Quote every line from the top of the listing down to and including the line that contains "RNG = np.random.default_rng(11)".
══ SUPPLIED RECORDS ══
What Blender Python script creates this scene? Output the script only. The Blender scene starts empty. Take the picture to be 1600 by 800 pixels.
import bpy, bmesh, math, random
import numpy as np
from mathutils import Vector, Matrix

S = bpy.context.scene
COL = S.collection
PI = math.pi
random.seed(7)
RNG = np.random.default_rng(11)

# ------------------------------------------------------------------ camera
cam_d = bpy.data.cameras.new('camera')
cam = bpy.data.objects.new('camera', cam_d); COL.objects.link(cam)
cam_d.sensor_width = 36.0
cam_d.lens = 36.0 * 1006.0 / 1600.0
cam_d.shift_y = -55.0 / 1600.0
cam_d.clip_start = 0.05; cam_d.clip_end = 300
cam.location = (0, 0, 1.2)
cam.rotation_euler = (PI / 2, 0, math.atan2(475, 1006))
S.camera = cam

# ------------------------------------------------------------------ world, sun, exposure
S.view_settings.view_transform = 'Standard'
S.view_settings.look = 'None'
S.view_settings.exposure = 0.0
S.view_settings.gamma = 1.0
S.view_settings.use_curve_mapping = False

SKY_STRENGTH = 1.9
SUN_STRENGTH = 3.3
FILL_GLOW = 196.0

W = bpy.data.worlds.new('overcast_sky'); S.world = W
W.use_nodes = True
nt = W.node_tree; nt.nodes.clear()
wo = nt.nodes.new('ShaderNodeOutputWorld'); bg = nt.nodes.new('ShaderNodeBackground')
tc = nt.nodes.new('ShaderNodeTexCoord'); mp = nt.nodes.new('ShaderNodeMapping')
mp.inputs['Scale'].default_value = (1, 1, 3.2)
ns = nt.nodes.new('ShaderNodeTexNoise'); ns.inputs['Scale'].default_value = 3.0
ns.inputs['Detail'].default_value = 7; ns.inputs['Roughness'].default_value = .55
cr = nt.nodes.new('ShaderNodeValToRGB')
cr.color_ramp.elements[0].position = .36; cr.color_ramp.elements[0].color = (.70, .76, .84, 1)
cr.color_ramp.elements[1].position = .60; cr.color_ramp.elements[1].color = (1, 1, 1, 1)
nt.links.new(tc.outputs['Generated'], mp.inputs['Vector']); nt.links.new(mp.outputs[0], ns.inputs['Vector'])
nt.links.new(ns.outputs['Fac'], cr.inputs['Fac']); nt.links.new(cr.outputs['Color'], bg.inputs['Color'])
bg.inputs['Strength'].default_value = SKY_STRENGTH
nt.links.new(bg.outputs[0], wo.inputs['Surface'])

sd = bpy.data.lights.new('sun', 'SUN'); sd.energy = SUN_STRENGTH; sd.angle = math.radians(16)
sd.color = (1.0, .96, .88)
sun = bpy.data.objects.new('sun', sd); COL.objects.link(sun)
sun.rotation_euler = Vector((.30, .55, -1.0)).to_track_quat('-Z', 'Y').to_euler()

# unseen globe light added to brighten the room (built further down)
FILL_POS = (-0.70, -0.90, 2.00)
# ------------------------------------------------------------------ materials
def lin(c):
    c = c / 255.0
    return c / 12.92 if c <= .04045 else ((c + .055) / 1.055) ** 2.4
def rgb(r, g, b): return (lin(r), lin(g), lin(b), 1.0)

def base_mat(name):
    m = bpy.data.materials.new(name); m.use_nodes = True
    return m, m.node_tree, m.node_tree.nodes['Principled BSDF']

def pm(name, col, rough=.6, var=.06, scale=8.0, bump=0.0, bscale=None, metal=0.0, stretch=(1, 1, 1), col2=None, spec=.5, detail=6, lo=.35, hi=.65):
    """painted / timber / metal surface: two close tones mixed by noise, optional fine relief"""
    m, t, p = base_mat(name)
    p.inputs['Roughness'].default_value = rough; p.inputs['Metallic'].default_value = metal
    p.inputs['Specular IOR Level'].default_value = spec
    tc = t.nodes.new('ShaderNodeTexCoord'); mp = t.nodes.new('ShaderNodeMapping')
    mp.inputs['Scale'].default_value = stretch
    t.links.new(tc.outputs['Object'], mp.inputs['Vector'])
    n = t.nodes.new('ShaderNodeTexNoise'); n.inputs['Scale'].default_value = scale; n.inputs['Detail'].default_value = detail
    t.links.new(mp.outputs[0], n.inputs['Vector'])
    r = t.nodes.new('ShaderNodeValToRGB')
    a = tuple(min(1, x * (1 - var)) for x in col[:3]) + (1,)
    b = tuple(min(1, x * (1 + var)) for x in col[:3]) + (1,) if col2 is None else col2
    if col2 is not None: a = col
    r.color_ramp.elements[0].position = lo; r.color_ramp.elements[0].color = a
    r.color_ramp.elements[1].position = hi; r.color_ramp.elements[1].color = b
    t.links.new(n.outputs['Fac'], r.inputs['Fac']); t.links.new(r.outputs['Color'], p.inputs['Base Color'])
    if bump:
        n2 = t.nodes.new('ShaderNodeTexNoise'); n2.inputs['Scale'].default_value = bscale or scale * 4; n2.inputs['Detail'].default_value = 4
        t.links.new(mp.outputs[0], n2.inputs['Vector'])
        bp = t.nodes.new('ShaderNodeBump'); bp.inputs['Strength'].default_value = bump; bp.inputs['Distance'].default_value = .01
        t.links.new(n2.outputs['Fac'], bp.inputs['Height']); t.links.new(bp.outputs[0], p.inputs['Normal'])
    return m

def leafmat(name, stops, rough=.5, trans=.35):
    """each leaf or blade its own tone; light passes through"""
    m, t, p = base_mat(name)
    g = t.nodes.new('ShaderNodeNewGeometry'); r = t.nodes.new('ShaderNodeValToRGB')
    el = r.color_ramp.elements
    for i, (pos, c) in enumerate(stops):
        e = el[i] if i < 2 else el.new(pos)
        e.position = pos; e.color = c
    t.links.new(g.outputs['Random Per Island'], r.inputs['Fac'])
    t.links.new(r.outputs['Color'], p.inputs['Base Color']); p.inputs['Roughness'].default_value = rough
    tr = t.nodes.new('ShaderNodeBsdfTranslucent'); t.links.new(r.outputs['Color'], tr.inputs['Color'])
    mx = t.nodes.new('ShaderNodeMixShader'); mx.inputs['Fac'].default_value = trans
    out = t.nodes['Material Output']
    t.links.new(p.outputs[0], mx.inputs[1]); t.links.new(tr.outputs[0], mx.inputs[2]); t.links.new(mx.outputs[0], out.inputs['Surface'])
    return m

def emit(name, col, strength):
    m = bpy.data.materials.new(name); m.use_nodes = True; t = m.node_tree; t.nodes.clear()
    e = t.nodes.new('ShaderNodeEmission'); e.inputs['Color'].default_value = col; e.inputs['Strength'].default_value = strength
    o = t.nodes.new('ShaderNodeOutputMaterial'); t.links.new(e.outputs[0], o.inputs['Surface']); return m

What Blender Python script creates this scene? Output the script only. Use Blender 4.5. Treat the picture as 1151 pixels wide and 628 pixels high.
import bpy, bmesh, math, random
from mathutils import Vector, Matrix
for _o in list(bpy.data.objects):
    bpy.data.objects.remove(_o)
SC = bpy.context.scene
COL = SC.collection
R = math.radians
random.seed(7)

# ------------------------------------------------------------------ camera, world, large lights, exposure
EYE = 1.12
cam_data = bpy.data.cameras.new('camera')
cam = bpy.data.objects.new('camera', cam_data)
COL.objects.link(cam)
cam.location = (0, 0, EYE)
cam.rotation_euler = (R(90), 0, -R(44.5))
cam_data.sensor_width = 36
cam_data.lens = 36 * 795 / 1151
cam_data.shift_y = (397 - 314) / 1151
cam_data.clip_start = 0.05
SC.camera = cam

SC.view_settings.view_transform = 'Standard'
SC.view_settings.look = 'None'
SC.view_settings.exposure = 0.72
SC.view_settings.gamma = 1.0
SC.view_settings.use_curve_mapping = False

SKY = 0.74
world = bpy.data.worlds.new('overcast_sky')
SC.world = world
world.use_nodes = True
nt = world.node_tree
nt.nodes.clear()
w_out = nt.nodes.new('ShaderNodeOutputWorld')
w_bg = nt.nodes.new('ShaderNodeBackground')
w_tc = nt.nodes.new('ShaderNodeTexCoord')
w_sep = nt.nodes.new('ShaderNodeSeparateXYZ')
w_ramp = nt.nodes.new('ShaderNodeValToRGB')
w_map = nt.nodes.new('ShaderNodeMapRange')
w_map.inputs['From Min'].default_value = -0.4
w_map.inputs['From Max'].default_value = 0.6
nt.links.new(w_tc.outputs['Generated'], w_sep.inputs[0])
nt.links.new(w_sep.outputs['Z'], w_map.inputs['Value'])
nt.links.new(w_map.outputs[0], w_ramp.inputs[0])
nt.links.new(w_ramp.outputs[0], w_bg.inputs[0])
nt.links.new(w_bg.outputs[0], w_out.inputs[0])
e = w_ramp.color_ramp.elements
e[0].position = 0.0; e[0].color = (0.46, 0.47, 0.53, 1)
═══
• [EXERCISE SOLUTION]
What Blender Python script creates this scene? Output the script only. The Blender scene starts empty. Take the picture to be 1600 by 800 pixels.
import bpy, bmesh, math, random
import numpy as np
from mathutils import Vector, Matrix

S = bpy.context.scene
COL = S.collection
PI = math.pi
random.seed(7)
RNG = np.random.default_rng(11)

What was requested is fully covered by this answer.